Collected material
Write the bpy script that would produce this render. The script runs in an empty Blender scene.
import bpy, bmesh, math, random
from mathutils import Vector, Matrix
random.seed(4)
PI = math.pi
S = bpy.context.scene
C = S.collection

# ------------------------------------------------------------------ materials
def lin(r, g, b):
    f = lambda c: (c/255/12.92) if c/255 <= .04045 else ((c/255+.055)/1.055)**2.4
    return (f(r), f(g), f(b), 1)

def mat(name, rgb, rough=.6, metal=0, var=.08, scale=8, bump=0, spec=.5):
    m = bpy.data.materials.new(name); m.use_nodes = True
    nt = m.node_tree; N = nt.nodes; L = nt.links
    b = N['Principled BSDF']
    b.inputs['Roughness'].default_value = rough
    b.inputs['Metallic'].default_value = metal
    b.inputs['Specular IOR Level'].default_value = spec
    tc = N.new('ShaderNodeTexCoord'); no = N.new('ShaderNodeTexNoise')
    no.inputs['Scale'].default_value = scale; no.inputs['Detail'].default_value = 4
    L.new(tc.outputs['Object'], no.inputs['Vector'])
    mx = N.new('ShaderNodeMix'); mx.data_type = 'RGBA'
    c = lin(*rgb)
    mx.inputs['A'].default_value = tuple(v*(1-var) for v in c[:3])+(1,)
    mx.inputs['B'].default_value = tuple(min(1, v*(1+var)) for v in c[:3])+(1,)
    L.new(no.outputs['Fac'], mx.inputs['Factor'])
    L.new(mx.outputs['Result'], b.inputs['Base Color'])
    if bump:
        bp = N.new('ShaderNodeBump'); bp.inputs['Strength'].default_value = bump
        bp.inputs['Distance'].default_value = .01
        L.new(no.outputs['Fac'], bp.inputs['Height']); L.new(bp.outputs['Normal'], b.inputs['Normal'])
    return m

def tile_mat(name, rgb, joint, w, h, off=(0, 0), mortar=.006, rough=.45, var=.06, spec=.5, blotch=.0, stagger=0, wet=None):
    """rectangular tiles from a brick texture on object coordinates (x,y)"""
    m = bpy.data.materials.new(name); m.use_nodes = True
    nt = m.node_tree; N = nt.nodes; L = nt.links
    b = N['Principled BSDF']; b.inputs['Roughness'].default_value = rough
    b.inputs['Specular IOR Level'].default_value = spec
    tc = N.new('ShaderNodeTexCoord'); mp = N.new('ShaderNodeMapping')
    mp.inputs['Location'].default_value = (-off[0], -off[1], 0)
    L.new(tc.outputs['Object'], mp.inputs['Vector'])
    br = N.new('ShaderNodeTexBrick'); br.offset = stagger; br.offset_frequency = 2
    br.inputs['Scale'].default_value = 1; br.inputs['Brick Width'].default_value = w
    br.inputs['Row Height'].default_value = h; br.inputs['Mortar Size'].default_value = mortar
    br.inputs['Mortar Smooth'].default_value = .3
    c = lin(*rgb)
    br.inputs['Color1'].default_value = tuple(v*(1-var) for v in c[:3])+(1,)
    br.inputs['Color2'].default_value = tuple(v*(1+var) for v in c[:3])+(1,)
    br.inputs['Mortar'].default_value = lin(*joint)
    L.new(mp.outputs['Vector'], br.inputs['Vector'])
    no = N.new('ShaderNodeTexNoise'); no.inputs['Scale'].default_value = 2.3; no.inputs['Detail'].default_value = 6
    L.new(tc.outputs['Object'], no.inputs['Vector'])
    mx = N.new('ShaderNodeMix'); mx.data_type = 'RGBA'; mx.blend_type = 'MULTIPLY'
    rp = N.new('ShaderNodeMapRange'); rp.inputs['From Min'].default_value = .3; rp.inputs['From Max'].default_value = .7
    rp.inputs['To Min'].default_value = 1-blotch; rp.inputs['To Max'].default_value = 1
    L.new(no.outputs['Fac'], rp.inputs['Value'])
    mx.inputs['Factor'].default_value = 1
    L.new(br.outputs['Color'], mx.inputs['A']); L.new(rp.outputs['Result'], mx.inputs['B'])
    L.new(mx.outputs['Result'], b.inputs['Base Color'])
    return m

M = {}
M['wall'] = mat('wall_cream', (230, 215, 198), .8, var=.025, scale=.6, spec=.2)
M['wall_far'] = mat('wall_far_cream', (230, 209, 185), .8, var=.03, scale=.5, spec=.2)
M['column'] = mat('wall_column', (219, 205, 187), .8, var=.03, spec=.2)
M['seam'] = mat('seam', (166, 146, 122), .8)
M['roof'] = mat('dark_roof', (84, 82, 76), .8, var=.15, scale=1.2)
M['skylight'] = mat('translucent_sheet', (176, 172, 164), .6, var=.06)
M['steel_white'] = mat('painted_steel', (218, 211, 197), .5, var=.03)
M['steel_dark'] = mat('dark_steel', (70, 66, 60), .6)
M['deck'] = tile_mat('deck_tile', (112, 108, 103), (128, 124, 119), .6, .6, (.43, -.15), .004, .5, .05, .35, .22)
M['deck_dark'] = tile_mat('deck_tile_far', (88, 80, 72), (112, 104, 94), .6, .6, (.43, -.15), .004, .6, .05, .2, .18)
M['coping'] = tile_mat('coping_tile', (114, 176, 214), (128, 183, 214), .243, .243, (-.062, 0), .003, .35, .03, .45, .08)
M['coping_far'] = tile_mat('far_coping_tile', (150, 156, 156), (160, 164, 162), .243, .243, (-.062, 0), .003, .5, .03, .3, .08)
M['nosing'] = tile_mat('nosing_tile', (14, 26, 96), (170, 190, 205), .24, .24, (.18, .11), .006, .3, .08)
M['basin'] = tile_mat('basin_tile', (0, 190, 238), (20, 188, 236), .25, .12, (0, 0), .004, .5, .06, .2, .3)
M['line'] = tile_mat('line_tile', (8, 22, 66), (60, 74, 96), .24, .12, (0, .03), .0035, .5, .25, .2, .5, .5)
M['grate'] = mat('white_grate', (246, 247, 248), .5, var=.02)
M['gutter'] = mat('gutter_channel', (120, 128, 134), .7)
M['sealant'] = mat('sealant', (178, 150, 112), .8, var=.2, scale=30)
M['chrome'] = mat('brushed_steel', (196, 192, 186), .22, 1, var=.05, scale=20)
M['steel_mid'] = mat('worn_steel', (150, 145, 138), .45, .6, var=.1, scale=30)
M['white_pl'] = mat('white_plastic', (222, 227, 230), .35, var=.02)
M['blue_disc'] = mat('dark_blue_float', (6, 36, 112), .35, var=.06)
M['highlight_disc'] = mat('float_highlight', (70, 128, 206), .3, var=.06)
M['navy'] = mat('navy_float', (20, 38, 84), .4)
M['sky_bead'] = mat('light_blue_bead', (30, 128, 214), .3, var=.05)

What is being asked
Only the lines from the first line of the material above through the line that contains "return (f(r), f(g), f(b), 1)" should be quoted, each one exactly.

The result
Write the bpy script that would produce this render. The script runs in an empty Blender scene.
import bpy, bmesh, math, random
from mathutils import Vector, Matrix
random.seed(4)
PI = math.pi
S = bpy.context.scene
C = S.collection

# ------------------------------------------------------------------ materials
def lin(r, g, b):
    f = lambda c: (c/255/12.92) if c/255 <= .04045 else ((c/255+.055)/1.055)**2.4
    return (f(r), f(g), f(b), 1)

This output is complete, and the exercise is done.